Wednesday, March 28, 2007

Planet of the Glendorans, Part II of III: The Law

A piece of campaign propaganda by Glendora city council candidate John Harrold
Alison Hewitt's recent article in the SGV Trib virtually ended with: "The bottom line on this whole thing is, it's a crime to vandalize someone else's property," said Glendora police Sgt. Brian Summers.

Nice attempt by the good police officer at "the moral of the story," but it kind of falls flat, doesn't it? During an incident of outright campaign sign stealing during the recall a few years back, according to Hewitt's article, some teenagers involved on the other side of the political scene in Glendora were let go because, according to the police: "They didn't think they were doing anything illegal." Technically, that is not a valid legal excuse, of course, but in small matters like these such common sense often applies.

In the most recent case of vandalism it is clear that the teenage girls involved thought that they were posting stickers on illegally placed signs. Everyone seems to admit that the signs were, in fact, illegally placed. As it turns out, the city just doesn't enforce the law. So maybe we ought to add to the moral of the story: "and city ordinances having to do with campaign signs aren't really ordinances or laws, but mere suggestions not meant to be actually followed" in order to really learn our lesson.

If the girls thought the signs didn't belong there in the first place, and the law is on their side, I can totally understand their justification for "vandalizing" them by putting a sticker on them pointing out they were illegally placed. Is it vandalism if someone puts a sign I don't want on my property (illegally) and I destroy the sign and take it down? If the property is public, don't we all own that property and is it only the city that has the right to take or throw things away? Doesn't the leaving of something on public property change things? For instance, is it the same thing as theft if someone takes something left in a public place? Technically, the girls probably did break a law, just as the kids on the other side did the last time around, but surely their reasoning is at least somewhat understandable.

The city attorney says Glendora's law banning all signs on public property might be unconstitutional, which is why it is not enforced (although as Centinel pointed out, the city council has made clear that the law should be applied to campaign signs).

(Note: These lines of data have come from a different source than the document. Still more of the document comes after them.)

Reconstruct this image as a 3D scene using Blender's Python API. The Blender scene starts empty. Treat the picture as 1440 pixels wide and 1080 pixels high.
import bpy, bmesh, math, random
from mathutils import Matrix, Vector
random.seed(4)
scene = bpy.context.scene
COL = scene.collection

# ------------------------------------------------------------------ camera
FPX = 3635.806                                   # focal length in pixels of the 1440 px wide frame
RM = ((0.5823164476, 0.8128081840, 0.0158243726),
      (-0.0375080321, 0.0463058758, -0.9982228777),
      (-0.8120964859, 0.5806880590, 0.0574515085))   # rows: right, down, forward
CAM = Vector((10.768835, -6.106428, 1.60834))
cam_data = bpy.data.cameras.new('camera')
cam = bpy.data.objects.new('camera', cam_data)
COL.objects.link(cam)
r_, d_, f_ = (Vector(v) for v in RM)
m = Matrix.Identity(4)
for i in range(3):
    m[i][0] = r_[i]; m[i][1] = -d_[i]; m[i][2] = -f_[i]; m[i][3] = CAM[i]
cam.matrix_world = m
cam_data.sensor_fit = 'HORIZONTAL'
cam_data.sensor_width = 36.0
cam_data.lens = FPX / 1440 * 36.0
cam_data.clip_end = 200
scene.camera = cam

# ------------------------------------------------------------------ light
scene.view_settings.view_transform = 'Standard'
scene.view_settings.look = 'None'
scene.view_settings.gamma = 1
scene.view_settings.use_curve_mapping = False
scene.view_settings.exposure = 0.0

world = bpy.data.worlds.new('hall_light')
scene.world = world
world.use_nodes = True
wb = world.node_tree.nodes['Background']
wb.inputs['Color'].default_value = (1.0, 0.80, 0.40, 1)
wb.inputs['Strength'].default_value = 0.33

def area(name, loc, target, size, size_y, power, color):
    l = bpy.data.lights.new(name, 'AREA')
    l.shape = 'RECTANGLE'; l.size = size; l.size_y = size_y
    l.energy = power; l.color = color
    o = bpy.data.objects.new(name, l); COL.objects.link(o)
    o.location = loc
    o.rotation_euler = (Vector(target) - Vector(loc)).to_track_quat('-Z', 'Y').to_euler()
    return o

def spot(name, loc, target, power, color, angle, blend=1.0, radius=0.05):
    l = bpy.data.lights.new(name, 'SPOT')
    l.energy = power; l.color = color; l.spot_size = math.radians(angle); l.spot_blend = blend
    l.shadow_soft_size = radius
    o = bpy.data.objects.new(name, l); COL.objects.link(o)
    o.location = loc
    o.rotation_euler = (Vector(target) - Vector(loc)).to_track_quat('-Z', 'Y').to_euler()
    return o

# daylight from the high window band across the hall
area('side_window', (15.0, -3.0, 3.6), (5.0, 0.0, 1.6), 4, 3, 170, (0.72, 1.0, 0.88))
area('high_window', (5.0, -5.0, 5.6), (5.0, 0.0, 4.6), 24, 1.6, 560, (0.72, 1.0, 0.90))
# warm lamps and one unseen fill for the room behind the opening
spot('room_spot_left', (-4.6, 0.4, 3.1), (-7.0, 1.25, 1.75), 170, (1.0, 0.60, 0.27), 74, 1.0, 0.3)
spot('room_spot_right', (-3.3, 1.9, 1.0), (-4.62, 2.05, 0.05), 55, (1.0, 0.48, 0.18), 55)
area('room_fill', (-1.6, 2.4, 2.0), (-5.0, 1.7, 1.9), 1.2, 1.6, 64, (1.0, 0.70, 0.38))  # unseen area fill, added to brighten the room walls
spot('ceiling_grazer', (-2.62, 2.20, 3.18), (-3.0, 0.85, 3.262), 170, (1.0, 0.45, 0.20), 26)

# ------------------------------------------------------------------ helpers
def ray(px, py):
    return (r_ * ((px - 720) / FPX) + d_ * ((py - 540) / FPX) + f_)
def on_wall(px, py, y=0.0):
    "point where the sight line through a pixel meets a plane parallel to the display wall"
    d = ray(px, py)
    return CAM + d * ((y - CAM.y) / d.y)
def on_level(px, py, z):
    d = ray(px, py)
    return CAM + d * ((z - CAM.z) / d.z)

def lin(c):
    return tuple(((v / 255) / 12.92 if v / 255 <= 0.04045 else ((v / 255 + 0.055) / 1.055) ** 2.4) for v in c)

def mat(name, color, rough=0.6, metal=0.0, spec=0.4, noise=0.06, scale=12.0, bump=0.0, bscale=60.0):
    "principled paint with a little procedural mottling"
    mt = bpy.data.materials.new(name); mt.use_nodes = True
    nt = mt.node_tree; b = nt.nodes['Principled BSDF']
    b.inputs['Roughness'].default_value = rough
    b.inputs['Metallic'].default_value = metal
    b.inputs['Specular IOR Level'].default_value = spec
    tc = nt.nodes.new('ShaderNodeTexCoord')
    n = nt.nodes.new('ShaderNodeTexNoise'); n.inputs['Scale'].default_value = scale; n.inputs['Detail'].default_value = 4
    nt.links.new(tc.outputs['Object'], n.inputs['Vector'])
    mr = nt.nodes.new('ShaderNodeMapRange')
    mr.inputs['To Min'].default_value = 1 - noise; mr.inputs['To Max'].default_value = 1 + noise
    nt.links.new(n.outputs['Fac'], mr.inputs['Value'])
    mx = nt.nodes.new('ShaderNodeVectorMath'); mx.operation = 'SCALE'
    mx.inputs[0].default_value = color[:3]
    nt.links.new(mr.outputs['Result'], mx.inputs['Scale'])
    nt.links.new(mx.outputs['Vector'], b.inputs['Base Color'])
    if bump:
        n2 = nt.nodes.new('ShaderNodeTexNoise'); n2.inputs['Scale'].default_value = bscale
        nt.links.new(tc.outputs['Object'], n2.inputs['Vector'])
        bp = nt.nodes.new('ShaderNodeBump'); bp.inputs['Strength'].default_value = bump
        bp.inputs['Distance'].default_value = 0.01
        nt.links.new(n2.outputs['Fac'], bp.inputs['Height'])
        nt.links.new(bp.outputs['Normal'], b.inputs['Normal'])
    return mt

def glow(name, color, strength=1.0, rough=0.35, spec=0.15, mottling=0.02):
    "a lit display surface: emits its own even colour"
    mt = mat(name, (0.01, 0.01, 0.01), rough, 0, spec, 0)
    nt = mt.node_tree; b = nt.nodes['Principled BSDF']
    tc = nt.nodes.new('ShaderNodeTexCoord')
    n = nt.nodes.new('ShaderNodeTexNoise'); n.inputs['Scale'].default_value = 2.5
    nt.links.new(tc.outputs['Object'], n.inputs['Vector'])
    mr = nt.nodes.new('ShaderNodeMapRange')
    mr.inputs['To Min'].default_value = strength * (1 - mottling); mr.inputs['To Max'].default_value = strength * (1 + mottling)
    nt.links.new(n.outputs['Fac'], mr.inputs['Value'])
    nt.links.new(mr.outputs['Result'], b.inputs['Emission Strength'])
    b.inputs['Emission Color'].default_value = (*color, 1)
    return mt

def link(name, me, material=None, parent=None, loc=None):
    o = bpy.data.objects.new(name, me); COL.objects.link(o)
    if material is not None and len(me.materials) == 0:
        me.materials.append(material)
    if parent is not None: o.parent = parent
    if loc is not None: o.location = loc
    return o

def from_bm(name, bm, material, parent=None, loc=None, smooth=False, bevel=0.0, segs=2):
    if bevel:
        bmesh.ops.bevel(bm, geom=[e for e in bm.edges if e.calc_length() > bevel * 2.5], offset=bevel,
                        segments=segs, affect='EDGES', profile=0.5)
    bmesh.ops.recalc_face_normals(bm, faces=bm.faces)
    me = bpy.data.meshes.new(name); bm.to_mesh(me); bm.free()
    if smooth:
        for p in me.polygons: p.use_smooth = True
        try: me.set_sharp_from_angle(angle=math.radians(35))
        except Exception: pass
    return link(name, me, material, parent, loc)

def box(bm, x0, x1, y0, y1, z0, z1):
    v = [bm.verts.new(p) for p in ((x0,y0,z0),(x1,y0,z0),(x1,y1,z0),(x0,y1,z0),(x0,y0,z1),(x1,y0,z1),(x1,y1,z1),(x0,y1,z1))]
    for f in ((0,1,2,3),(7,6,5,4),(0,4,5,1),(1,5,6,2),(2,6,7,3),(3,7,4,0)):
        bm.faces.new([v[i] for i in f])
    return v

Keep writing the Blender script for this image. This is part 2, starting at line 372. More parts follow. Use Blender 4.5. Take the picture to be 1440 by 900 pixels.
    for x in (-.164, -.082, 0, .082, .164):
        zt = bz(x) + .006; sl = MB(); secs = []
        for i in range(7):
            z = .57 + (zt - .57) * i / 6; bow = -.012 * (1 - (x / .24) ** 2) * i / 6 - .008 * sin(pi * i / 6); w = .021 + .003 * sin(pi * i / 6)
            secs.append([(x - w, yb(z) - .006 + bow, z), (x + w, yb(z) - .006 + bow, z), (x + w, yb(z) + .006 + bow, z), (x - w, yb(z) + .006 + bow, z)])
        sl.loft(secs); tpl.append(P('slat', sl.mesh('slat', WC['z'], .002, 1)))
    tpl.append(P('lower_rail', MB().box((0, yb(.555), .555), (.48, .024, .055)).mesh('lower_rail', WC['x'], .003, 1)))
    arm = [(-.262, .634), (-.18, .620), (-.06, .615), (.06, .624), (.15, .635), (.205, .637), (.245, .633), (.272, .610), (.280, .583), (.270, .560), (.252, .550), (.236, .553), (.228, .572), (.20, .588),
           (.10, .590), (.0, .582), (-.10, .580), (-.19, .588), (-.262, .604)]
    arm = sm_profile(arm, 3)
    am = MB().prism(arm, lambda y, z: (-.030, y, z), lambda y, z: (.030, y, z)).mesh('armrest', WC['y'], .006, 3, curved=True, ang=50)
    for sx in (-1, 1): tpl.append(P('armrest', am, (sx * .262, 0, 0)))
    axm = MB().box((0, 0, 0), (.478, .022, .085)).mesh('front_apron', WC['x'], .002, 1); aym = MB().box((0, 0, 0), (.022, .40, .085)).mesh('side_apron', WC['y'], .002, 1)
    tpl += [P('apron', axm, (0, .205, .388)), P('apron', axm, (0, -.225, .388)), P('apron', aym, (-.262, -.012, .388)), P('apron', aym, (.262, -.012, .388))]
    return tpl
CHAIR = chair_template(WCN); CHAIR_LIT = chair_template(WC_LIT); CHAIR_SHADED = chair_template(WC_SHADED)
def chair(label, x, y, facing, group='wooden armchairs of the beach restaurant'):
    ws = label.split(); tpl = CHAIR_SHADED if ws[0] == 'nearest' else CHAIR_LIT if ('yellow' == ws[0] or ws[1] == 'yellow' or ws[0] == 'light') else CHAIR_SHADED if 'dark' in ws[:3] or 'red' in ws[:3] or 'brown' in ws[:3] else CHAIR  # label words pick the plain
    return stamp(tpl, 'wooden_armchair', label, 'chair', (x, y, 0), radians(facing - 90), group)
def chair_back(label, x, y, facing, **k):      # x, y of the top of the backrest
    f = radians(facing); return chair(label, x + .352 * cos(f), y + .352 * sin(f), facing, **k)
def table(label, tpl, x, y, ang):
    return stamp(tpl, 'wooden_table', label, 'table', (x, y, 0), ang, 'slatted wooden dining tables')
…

One would think that it wouldn't be that hard to determine whether a law banning campaign signs is unconstitutional or not, at least within a few broad parameters. Some very quick poor man's Google research reveals, say, that Scottsdale, Arizona just passed a similar ordinance, a California judge recently protected such an ordinance citing precedent, and, to top it all off, the Supreme Court ruled in 1984 that the City of Los Angeles could ban campaign signs on public property (it helped that the LA ordinance banned all signs on public property, as does the Glendora ordinance). The Center for Individual Freedom (looks like a conservative non-profit), in its document entitled "Sign Ordinances: A Primer on Constitutional Limitations," calls such laws as Glendora's an "easy" case, saying:

The U.S. Supreme Court has made two things clear concerning the issue of sign and billboard regulation. First, a local government may constitutionally prohibit all signs from being posted on public property. Second, a community may not prohibit all signs from being posted on private property without running afoul of the First Amendment.

A published article put out by an organization for Illinois local governments says that "a municipality...may prohibit all temporary signs on public property."

The Glendora ordinance bans all signs on public property. I'm not up on this area of the law, so I could be completely wrong, but where, exactly, is the problem?